I’ll get to it … later

When Tim Pychyl, psychology professor at the University of Ottawa, finally got around to his first study on procrastination, he began with an overdue question: Are dillydallying employees consciously choosing to fritter away their workdays, sidelining assignments until the adrenaline of a deadline revs them into motion?

Or is procrastination an emotional reaction — meaning it’s less conscious and less controllable?

Generally, the professor found procrastination to be an irrational flight, as in fight-or-flight, response to work-related dread, fear, anxiety and doubts — a problem “like other kinds of self-regulation failures, like gambling, overeating or compulsive shopping,” he says.

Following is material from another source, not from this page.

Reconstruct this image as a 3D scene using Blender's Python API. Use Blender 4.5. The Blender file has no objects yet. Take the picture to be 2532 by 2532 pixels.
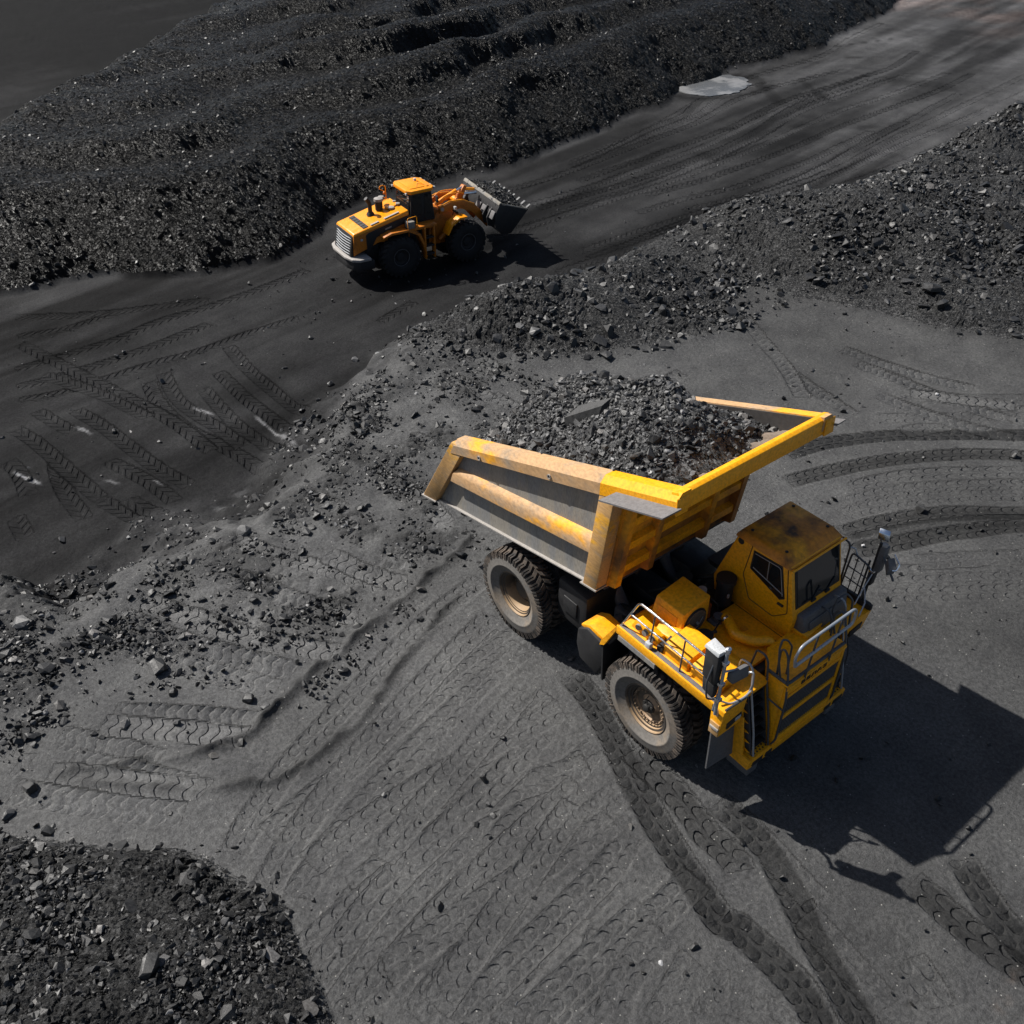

“You feel awful, and you’re trying to feel good in the short run,” he explains. “People who are really successful at dealing with this are people who can stop and analyze their emotions, and recognize that, ‘Yeah, I’m feeling really overwhelmed.’”

Lindsey Pollak, Generation Y career guide — who says that her generation has scored new records for time-squandering — concurs. She encourages workers caught in the moment of procrastination to, well, procrastinate, but intentionally.

“Clear your head, relax a little bit, and clear stress,” she says.

In fact, Pychyl adds, a certain amount of meditative procrastination is healthy. “You need to get the pump primed,” he says. “Not all delay is procrastination. We shouldn’t be so hard on ourselves.” Because guilt from procrastination often provokes future procrastination.

“When people self-forgive for procrastinating on a task, they’re less likely to procrastinate on the task in the future,” he notes.